I tedeschi se ne vanno, lasciano solo due sentinelle; non si sono accorti che uno dei fucilati è ancora vivo, seppur gravemente ferito allo stomaco. È il partigiano Alfredo Baraldo, che spinto dalla disperazione, eludendo la sorveglianza, si alza e si catapulta nel cortile del Gallo Antico: riesce a salvarsi e dopo qualche settimana riprende la via della montagna. Alla concitazione e alla sorpresa suscitate dall’improvvisa quanto sorprendente fuga di uno dei fucilati, fanno seguito il silenzio e la rassegnazione. La guerra, brutale e spietata, ha preteso da Biella le sue prime vittime civili. Ad esse altre si aggiungeranno nel lungo cammino verso la Liberazione”.

VERSO LA CHIUSURA: struggente la testimonianza, se poi la si colloca alla vigilia di quel Santo Natale, che molte famiglie non poterono nemmeno festeggiare, data l’atrocità di “quel Natale”! Tradizioni piene di significato quelle del Natale, di emozioni, di suoni, di colori, di sentimenti, di nobili stati d’animo, di voglia di “famiglia”, di affetti, un “prodotto umano che sfiora le altezze celesti”. E mi è parsa “cosa buona e giusta” fare appunto memoria, alla vigilia di queste ricorrenze natalizie, di quella triste vicenda, una delle tante, ahimè! 
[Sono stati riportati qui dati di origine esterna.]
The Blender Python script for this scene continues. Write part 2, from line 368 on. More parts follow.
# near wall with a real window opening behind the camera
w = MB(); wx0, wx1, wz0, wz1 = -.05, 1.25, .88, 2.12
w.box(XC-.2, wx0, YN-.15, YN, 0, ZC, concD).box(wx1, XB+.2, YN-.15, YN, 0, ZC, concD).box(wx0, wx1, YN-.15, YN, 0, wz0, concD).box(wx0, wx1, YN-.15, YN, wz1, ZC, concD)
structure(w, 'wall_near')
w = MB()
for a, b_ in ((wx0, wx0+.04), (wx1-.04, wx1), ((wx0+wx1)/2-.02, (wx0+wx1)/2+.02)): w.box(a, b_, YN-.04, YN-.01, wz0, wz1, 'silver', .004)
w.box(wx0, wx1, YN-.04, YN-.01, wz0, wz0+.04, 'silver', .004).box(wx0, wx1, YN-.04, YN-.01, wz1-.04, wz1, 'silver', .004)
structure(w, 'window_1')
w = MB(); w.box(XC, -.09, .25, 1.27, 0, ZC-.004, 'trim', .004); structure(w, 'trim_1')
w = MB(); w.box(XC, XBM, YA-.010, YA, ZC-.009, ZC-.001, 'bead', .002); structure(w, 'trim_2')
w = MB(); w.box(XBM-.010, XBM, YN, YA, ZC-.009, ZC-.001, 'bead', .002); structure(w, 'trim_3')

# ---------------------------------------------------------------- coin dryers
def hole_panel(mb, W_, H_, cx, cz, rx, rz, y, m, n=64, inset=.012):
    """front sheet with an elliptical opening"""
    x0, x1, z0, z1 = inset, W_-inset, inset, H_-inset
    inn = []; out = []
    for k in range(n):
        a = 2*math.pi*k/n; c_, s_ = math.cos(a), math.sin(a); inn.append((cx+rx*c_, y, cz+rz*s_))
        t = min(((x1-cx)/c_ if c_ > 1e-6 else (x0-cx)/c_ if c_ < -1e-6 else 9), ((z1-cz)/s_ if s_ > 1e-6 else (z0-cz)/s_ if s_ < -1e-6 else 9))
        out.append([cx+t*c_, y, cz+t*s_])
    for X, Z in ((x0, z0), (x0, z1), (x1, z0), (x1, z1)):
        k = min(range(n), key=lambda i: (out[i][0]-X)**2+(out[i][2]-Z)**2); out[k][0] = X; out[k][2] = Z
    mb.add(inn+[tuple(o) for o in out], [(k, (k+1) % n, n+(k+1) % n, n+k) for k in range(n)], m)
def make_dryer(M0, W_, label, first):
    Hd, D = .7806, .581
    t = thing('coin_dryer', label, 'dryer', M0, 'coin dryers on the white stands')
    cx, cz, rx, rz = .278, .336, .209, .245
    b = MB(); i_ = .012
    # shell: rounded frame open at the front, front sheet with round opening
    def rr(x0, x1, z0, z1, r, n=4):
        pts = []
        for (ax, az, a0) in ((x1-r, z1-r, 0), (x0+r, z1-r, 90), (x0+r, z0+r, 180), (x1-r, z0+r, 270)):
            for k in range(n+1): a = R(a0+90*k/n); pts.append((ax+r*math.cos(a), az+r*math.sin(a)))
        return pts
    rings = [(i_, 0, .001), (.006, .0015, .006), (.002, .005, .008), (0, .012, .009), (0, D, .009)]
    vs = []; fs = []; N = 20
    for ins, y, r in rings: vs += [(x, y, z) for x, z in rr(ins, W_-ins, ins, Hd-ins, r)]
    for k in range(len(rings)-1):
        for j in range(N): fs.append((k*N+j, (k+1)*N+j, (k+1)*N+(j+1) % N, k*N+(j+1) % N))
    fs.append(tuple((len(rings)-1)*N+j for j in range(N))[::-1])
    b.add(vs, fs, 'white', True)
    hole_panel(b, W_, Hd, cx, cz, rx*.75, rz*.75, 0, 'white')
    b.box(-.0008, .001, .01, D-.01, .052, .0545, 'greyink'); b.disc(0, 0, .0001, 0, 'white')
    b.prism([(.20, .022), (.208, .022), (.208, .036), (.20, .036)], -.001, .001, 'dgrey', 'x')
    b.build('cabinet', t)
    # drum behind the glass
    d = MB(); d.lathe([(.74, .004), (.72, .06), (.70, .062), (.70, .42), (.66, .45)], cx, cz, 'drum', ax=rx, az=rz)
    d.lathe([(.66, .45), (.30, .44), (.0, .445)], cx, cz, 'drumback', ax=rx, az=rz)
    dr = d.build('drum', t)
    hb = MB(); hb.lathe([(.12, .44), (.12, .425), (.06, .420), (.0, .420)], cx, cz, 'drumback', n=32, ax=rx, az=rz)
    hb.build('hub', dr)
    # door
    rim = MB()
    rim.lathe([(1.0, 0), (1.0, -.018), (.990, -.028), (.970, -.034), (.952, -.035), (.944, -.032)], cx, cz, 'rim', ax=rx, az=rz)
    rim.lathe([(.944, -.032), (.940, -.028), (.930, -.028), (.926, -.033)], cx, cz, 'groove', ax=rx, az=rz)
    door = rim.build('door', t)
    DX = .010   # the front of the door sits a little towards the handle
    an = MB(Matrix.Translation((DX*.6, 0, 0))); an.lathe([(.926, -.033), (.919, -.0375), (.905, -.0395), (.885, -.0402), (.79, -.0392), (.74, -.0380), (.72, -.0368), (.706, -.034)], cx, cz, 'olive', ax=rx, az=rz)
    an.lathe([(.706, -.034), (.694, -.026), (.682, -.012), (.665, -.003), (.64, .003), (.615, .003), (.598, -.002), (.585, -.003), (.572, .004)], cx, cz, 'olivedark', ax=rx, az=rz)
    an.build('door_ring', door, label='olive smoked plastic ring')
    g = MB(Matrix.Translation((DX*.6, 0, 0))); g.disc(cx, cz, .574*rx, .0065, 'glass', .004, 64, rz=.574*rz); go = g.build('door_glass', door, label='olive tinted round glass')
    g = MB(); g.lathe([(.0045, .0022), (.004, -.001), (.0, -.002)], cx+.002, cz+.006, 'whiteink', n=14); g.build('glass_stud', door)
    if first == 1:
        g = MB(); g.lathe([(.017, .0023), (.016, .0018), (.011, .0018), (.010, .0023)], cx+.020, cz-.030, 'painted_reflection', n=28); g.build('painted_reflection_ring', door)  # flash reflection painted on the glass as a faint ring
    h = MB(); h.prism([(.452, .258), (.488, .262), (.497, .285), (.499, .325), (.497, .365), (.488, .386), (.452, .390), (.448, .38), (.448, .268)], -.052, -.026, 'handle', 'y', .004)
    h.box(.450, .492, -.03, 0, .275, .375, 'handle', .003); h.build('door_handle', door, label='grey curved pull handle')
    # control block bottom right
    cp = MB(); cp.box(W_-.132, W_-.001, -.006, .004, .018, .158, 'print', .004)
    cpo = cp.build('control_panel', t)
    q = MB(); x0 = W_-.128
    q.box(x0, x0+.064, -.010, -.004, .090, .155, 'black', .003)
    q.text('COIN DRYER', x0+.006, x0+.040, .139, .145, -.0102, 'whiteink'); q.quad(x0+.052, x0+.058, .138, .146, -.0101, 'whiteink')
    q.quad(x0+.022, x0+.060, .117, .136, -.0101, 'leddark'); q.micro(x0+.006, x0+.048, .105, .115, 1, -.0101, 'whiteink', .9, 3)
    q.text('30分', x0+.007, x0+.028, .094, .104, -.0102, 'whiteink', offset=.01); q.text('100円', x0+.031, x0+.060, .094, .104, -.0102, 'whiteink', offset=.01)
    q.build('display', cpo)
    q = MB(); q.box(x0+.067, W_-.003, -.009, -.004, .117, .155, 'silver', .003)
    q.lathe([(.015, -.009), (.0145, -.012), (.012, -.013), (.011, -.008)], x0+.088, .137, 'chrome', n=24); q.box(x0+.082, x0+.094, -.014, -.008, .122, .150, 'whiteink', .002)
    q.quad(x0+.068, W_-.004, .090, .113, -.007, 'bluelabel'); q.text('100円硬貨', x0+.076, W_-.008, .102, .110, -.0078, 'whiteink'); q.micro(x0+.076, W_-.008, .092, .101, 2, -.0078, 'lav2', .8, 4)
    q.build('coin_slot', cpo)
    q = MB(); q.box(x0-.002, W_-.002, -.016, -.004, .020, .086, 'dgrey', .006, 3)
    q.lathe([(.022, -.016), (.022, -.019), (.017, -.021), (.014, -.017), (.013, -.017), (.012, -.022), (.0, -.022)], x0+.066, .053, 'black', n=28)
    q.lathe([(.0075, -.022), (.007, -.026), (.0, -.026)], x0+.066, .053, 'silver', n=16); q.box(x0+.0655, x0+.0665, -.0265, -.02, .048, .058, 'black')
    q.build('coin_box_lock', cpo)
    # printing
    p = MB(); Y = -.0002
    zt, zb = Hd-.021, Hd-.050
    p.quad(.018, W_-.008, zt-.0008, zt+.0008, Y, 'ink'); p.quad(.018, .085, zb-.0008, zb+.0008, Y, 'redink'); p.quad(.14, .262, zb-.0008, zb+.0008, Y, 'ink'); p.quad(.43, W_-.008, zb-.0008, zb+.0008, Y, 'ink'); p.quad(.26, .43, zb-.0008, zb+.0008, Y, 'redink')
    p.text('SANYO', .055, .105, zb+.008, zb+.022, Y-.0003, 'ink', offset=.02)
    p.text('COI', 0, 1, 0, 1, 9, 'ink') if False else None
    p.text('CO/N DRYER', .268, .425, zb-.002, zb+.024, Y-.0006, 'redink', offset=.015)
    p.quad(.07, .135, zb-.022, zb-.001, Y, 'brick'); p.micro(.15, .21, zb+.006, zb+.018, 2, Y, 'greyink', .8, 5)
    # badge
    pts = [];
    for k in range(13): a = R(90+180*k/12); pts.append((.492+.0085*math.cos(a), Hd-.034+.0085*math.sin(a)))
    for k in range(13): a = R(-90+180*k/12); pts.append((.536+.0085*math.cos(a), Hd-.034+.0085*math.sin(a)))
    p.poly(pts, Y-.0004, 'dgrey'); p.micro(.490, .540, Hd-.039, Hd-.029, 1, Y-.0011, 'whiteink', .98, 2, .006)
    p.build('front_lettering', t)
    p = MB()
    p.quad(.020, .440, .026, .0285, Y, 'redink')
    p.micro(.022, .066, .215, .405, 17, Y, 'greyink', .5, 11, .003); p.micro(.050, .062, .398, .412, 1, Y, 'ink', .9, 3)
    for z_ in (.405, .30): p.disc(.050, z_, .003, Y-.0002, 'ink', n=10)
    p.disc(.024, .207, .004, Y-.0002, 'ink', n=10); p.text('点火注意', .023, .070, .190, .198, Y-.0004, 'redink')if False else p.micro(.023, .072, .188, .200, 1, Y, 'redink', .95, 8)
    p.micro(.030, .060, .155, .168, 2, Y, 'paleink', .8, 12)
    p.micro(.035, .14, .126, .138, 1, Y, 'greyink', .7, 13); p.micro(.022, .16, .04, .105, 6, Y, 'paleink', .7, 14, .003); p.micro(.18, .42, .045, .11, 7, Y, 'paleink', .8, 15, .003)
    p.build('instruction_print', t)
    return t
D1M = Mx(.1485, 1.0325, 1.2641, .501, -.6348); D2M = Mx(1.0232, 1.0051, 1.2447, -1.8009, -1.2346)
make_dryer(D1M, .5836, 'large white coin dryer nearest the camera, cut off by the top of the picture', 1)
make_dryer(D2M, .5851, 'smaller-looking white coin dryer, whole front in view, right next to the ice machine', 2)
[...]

INCHINO RIVERENTE: a tutti quei nostri ragazzi, soprattutto ai tantissimi civili che sacrificarono la loro stessa esistenza per un’Italia Libera e Democratica, vada il mio personale incondizionato riconoscimento. Grazie ragazzi, grazie a tutti voi “resistenti”, a voi mi inchino riverente in profondo raccoglimento!

CHIUSURA: poco o nulla da aggiungere. Quando si dice Resistenza e Liberazione fino al sacrificio della propria vita! “Non c’è grande idea che per farsi realtà non esiga le sue vittime” (don Primo Mazzolari). Parrebbe tutto, invece no, invece quanto ci sarebbe ancora da raccontare, e non già “…sottovoce ai giovani…e agli altri!”.

AUGURI SINCERI: BUON NATALE, BUON NATALE a tutti quegli uomini di “buona volontà”. E impegniamoci, tutti, per: “…trovare un senso a questa vita, alla nostra vita. Impegniamoci, senza giudicare chi non s’impegna, senza accusare chi non s’impegna, senza condannare chi non s’impegna, senza cercare il perché non s’impegna, soprattutto senza disimpegnarci perché altri non s’impegna” (don Primo).  E’ tutto.